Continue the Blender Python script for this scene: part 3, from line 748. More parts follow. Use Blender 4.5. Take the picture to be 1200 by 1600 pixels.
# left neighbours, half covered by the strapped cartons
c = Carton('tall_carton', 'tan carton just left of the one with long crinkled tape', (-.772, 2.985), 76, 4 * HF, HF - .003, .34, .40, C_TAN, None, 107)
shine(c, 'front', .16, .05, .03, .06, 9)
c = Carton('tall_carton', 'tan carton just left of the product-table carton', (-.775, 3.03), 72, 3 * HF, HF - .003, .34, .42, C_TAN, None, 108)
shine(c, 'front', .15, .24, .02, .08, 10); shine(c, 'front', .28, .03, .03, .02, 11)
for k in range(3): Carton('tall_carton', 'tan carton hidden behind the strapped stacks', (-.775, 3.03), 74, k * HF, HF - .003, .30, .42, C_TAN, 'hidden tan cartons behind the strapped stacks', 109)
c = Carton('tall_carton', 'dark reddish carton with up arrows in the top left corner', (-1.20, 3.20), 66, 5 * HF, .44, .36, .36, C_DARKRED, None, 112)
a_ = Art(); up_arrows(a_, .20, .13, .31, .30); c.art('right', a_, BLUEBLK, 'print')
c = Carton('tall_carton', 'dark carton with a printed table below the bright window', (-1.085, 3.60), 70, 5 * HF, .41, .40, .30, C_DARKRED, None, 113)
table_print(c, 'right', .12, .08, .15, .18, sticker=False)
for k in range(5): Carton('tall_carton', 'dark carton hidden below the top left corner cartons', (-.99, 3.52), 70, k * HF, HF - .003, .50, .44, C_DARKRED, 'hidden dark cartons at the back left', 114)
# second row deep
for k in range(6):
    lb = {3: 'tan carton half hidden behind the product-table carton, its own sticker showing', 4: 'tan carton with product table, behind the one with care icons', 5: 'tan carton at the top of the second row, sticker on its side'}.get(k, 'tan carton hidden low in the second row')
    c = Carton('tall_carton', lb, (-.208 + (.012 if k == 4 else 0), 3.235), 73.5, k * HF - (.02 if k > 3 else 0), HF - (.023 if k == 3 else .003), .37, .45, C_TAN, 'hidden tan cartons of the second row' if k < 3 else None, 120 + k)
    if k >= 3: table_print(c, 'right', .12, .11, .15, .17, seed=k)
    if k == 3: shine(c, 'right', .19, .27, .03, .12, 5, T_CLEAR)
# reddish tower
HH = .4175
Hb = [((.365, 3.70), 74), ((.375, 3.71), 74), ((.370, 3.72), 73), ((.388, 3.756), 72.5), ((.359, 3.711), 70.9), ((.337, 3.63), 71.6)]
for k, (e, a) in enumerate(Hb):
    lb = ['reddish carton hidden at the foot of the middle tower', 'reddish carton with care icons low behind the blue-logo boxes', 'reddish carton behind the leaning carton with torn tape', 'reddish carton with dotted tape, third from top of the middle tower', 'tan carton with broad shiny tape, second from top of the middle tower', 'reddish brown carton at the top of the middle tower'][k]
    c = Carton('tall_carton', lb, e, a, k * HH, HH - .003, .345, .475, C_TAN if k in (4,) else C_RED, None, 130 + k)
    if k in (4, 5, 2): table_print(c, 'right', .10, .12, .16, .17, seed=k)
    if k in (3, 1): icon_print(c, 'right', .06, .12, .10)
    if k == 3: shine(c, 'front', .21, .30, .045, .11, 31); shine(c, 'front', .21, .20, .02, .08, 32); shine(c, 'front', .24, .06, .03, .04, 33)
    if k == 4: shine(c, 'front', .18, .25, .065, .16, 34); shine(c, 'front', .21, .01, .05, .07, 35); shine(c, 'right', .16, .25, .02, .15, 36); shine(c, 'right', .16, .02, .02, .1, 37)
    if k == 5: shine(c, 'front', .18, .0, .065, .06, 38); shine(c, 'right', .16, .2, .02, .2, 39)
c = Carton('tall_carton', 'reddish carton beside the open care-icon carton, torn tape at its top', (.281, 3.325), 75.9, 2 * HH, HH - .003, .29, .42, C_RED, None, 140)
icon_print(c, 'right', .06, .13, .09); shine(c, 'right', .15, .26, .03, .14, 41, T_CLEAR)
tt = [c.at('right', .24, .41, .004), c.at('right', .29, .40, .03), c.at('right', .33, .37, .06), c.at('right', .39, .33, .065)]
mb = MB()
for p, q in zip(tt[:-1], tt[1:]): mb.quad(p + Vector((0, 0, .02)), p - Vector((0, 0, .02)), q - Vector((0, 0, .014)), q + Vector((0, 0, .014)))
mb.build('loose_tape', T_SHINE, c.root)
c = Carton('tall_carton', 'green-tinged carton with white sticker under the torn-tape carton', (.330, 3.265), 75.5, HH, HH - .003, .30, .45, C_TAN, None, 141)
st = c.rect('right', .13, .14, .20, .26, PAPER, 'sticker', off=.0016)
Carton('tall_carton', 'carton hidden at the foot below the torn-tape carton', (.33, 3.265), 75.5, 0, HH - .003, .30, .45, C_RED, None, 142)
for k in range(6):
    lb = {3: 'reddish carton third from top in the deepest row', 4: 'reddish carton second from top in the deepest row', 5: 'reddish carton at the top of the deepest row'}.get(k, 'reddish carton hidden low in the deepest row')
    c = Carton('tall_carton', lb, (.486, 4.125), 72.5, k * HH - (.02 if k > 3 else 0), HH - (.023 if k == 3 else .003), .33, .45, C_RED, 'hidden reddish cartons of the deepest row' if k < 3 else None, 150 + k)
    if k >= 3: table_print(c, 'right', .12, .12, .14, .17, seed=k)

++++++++

▶ What you will do:
Type the whole listing again, unaltered.

▶ Exercise answer:
Continue the Blender Python script for this scene: part 3, from line 748. More parts follow. Use Blender 4.5. Take the picture to be 1200 by 1600 pixels.
# left neighbours, half covered by the strapped cartons
c = Carton('tall_carton', 'tan carton just left of the one with long crinkled tape', (-.772, 2.985), 76, 4 * HF, HF - .003, .34, .40, C_TAN, None, 107)
shine(c, 'front', .16, .05, .03, .06, 9)
c = Carton('tall_carton', 'tan carton just left of the product-table carton', (-.775, 3.03), 72, 3 * HF, HF - .003, .34, .42, C_TAN, None, 108)
shine(c, 'front', .15, .24, .02, .08, 10); shine(c, 'front', .28, .03, .03, .02, 11)
for k in range(3): Carton('tall_carton', 'tan carton hidden behind the strapped stacks', (-.775, 3.03), 74, k * HF, HF - .003, .30, .42, C_TAN, 'hidden tan cartons behind the strapped stacks', 109)
c = Carton('tall_carton', 'dark reddish carton with up arrows in the top left corner', (-1.20, 3.20), 66, 5 * HF, .44, .36, .36, C_DARKRED, None, 112)
a_ = Art(); up_arrows(a_, .20, .13, .31, .30); c.art('right', a_, BLUEBLK, 'print')
c = Carton('tall_carton', 'dark carton with a printed table below the bright window', (-1.085, 3.60), 70, 5 * HF, .41, .40, .30, C_DARKRED, None, 113)
table_print(c, 'right', .12, .08, .15, .18, sticker=False)
for k in range(5): Carton('tall_carton', 'dark carton hidden below the top left corner cartons', (-.99, 3.52), 70, k * HF, HF - .003, .50, .44, C_DARKRED, 'hidden dark cartons at the back left', 114)
# second row deep
for k in range(6):
    lb = {3: 'tan carton half hidden behind the product-table carton, its own sticker showing', 4: 'tan carton with product table, behind the one with care icons', 5: 'tan carton at the top of the second row, sticker on its side'}.get(k, 'tan carton hidden low in the second row')
    c = Carton('tall_carton', lb, (-.208 + (.012 if k == 4 else 0), 3.235), 73.5, k * HF - (.02 if k > 3 else 0), HF - (.023 if k == 3 else .003), .37, .45, C_TAN, 'hidden tan cartons of the second row' if k < 3 else None, 120 + k)
    if k >= 3: table_print(c, 'right', .12, .11, .15, .17, seed=k)
    if k == 3: shine(c, 'right', .19, .27, .03, .12, 5, T_CLEAR)
# reddish tower
HH = .4175
Hb = [((.365, 3.70), 74), ((.375, 3.71), 74), ((.370, 3.72), 73), ((.388, 3.756), 72.5), ((.359, 3.711), 70.9), ((.337, 3.63), 71.6)]
for k, (e, a) in enumerate(Hb):
    lb = ['reddish carton hidden at the foot of the middle tower', 'reddish carton with care icons low behind the blue-logo boxes', 'reddish carton behind the leaning carton with torn tape', 'reddish carton with dotted tape, third from top of the middle tower', 'tan carton with broad shiny tape, second from top of the middle tower', 'reddish brown carton at the top of the middle tower'][k]
    c = Carton('tall_carton', lb, e, a, k * HH, HH - .003, .345, .475, C_TAN if k in (4,) else C_RED, None, 130 + k)
    if k in (4, 5, 2): table_print(c, 'right', .10, .12, .16, .17, seed=k)
    if k in (3, 1): icon_print(c, 'right', .06, .12, .10)
    if k == 3: shine(c, 'front', .21, .30, .045, .11, 31); shine(c, 'front', .21, .20, .02, .08, 32); shine(c, 'front', .24, .06, .03, .04, 33)
    if k == 4: shine(c, 'front', .18, .25, .065, .16, 34); shine(c, 'front', .21, .01, .05, .07, 35); shine(c, 'right', .16, .25, .02, .15, 36); shine(c, 'right', .16, .02, .02, .1, 37)
    if k == 5: shine(c, 'front', .18, .0, .065, .06, 38); shine(c, 'right', .16, .2, .02, .2, 39)
c = Carton('tall_carton', 'reddish carton beside the open care-icon carton, torn tape at its top', (.281, 3.325), 75.9, 2 * HH, HH - .003, .29, .42, C_RED, None, 140)
icon_print(c, 'right', .06, .13, .09); shine(c, 'right', .15, .26, .03, .14, 41, T_CLEAR)
tt = [c.at('right', .24, .41, .004), c.at('right', .29, .40, .03), c.at('right', .33, .37, .06), c.at('right', .39, .33, .065)]
mb = MB()
for p, q in zip(tt[:-1], tt[1:]): mb.quad(p + Vector((0, 0, .02)), p - Vector((0, 0, .02)), q - Vector((0, 0, .014)), q + Vector((0, 0, .014)))
mb.build('loose_tape', T_SHINE, c.root)
c = Carton('tall_carton', 'green-tinged carton with white sticker under the torn-tape carton', (.330, 3.265), 75.5, HH, HH - .003, .30, .45, C_TAN, None, 141)
st = c.rect('right', .13, .14, .20, .26, PAPER, 'sticker', off=.0016)
Carton('tall_carton', 'carton hidden at the foot below the torn-tape carton', (.33, 3.265), 75.5, 0, HH - .003, .30, .45, C_RED, None, 142)
for k in range(6):
    lb = {3: 'reddish carton third from top in the deepest row', 4: 'reddish carton second from top in the deepest row', 5: 'reddish carton at the top of the deepest row'}.get(k, 'reddish carton hidden low in the deepest row')
    c = Carton('tall_carton', lb, (.486, 4.125), 72.5, k * HH - (.02 if k > 3 else 0), HH - (.023 if k == 3 else .003), .33, .45, C_RED, 'hidden reddish cartons of the deepest row' if k < 3 else None, 150 + k)
    if k >= 3: table_print(c, 'right', .12, .12, .14, .17, seed=k)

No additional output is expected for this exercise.